[Exercise details]: Your task is to transcribe all of the data below exactly, omitting the images.

[Data supplied]:
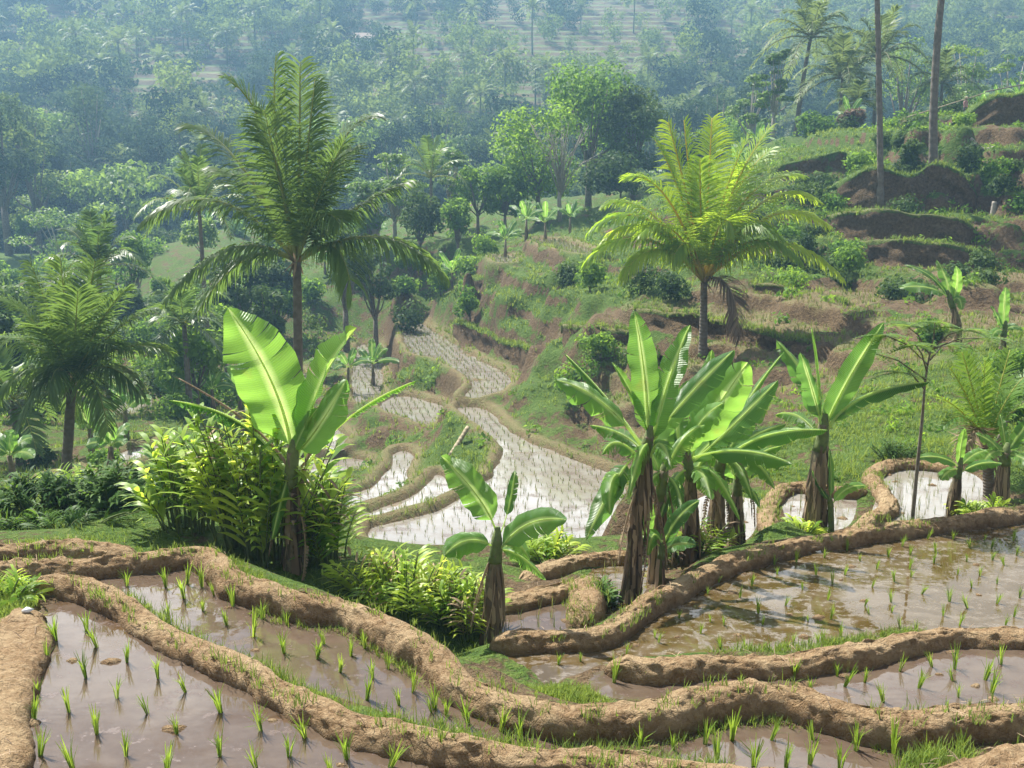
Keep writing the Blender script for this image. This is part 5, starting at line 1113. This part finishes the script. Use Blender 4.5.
# big dark trees low on the left side of the valley
BIG = [(5, 215, 128, 88, 90), (38, 232, 132, 120, 80), (-20, 245, 122, 130, 80), (70, 205, 150, 150, 60), (25, 170, 150, 82, 70), (95, 170, 165, 80, 75), (150, 195, 160, 120, 70), (185, 160, 172, 100, 70), (130, 215, 150, 165, 60), (225, 195, 158, 140, 60), (260, 200, 150, 150, 60),
       (345, 200, 152, 140, 70), (388, 195, 158, 118, 70), (440, 190, 162, 105, 70), (480, 205, 150, 125, 60), (680, 180, 150, 95, 70), (655, 190, 146, 120, 60), (720, 150, 152, 82, 70), (755, 135, 150, 70, 60)]
BL = ['big dark tree at the left edge of the valley', 'dark tree beside the pale terrace plots at the left', 'lowest dark tree in the left corner of the valley', 'tree right of the two pale terrace plots', 'tall pale topped tree at the left edge', 'large tree above the left terrace plots', 'hazy tree left of the tall palm crown',
      'hazy tree touching the left fronds of the tall palm', 'low hazy tree left of the tall palm fronds', 'hazy tree behind the upright palm', 'hazy tree directly behind the tall palm crown', 'hazy tree right of the tall palm crown', 'hazy tree above the feathery trees', 'hazy tree at the centre of the valley bottom', 'hazy tree left of the big tree group',
      'hazy tree right of the big tree group', 'lower hazy tree right of the big tree group', 'hazy tree above the yellow palm', 'hazy tree left of the slim feathery trees']
for i, ((bx, by, d, ty, w), lab) in enumerate(zip(BIG, BL)):
    p = at(bx, by, d); z = max(hillz(p.x, d), -13.5) if d > 134 else hgt(p.x, d)
    if p.x > 10: z = min(z, p.z+3)
    h = max(6, at(bx, ty, d).z-z); tree(lab, (p.x, d, z-.3), h, w*d/1000, kind=('round', 'tall')[i % 2], mat='tree_far' if i % 3 == 1 else 'tree_far_dark', n=2200, leaf=.55, seed=300+i)
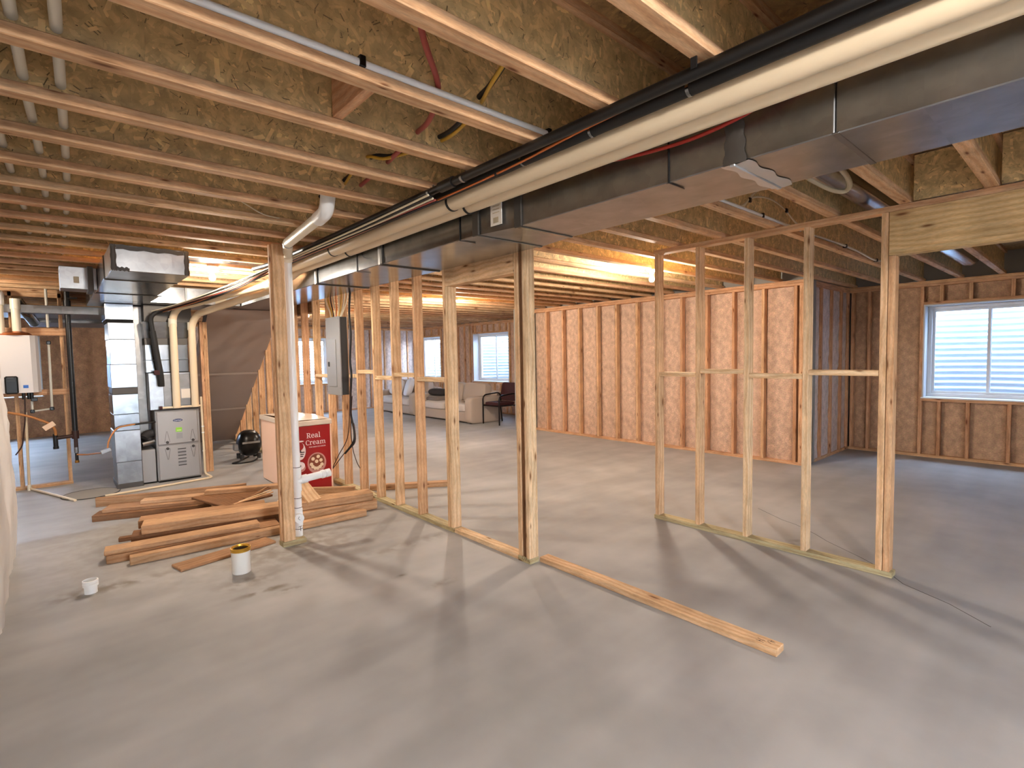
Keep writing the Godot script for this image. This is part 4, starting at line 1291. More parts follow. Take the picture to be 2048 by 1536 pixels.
	# condensate drain of the furnace
	t = thing("condensate_pipe", "thin cream drain pipe running across the floor from the furnace", "pipe", Vector3.ZERO)
	obj("pipe_run", tubed(bend([Vector3(1.445, 1.06, -7.75), Vector3(1.445, 0.05, -7.72), Vector3(1.50, 0.016, -7.60), Vector3(1.40, 0.014, -7.575), Vector3(0.39, 0.014, -7.44)], 0.04), 0.0135, 14), M.pvc_cream, t)
	obj("pipe_run", tubed([Vector3(1.44, 0.945, -7.75), Vector3(1.02, 0.945, -7.76)], 0.013, 12), M.pvc_cream, t)
	for y in [0.68, 0.60, 0.36]:
		obj("pipe_band", tubed([Vector3(1.445, y, -7.735), Vector3(1.445, y - 0.015, -7.735)], 0.0165, 12), M.pvc_white, t)
	obj("valve_knob", tubed([Vector3(1.02, 0.945, -7.76), Vector3(0.99, 0.945, -7.76)], 0.022, 12), M.maroon, t)

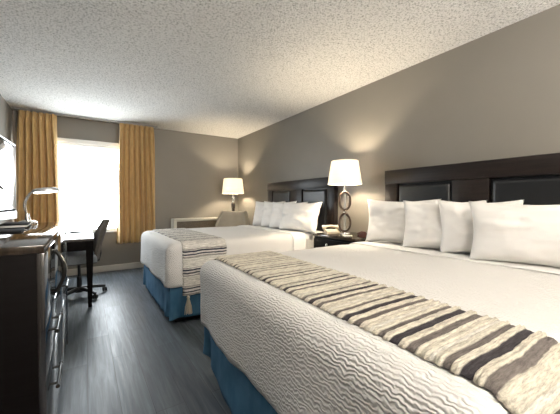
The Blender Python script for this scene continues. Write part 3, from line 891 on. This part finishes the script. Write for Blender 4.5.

[Solution below]:
Keep writing the Blender script for this image. This is part 5, starting at line 1113. This part finishes the script. Use Blender 4.5.
# big dark trees low on the left side of the valley
BIG = [(5, 215, 128, 88, 90), (38, 232, 132, 120, 80), (-20, 245, 122, 130, 80), (70, 205, 150, 150, 60), (25, 170, 150, 82, 70), (95, 170, 165, 80, 75), (150, 195, 160, 120, 70), (185, 160, 172, 100, 70), (130, 215, 150, 165, 60), (225, 195, 158, 140, 60), (260, 200, 150, 150, 60),
       (345, 200, 152, 140, 70), (388, 195, 158, 118, 70), (440, 190, 162, 105, 70), (480, 205, 150, 125, 60), (680, 180, 150, 95, 70), (655, 190, 146, 120, 60), (720, 150, 152, 82, 70), (755, 135, 150, 70, 60)]
BL = ['big dark tree at the left edge of the valley', 'dark tree beside the pale terrace plots at the left', 'lowest dark tree in the left corner of the valley', 'tree right of the two pale terrace plots', 'tall pale topped tree at the left edge', 'large tree above the left terrace plots', 'hazy tree left of the tall palm crown',
      'hazy tree touching the left fronds of the tall palm', 'low hazy tree left of the tall palm fronds', 'hazy tree behind the upright palm', 'hazy tree directly behind the tall palm crown', 'hazy tree right of the tall palm crown', 'hazy tree above the feathery trees', 'hazy tree at the centre of the valley bottom', 'hazy tree left of the big tree group',
      'hazy tree right of the big tree group', 'lower hazy tree right of the big tree group', 'hazy tree above the yellow palm', 'hazy tree left of the slim feathery trees']
for i, ((bx, by, d, ty, w), lab) in enumerate(zip(BIG, BL)):
    p = at(bx, by, d); z = max(hillz(p.x, d), -13.5) if d > 134 else hgt(p.x, d)
    if p.x > 10: z = min(z, p.z+3)
    h = max(6, at(bx, ty, d).z-z); tree(lab, (p.x, d, z-.3), h, w*d/1000, kind=('round', 'tall')[i % 2], mat='tree_far' if i % 3 == 1 else 'tree_far_dark', n=2200, leaf=.55, seed=300+i)
Keep writing the Godot script for this image. This is part 4, starting at line 1291. More parts follow. Take the picture to be 2048 by 1536 pixels.
	# condensate drain of the furnace
	t = thing("condensate_pipe", "thin cream drain pipe running across the floor from the furnace", "pipe", Vector3.ZERO)
	obj("pipe_run", tubed(bend([Vector3(1.445, 1.06, -7.75), Vector3(1.445, 0.05, -7.72), Vector3(1.50, 0.016, -7.60), Vector3(1.40, 0.014, -7.575), Vector3(0.39, 0.014, -7.44)], 0.04), 0.0135, 14), M.pvc_cream, t)
	obj("pipe_run", tubed([Vector3(1.44, 0.945, -7.75), Vector3(1.02, 0.945, -7.76)], 0.013, 12), M.pvc_cream, t)
	for y in [0.68, 0.60, 0.36]:
		obj("pipe_band", tubed([Vector3(1.445, y, -7.735), Vector3(1.445, y - 0.015, -7.735)], 0.0165, 12), M.pvc_white, t)
	obj("valve_knob", tubed([Vector3(1.02, 0.945, -7.76), Vector3(0.99, 0.945, -7.76)], 0.022, 12), M.maroon, t)

The Blender Python script for this scene continues. Write part 3, from line 891 on. This part finishes the script. Write for Blender 4.5.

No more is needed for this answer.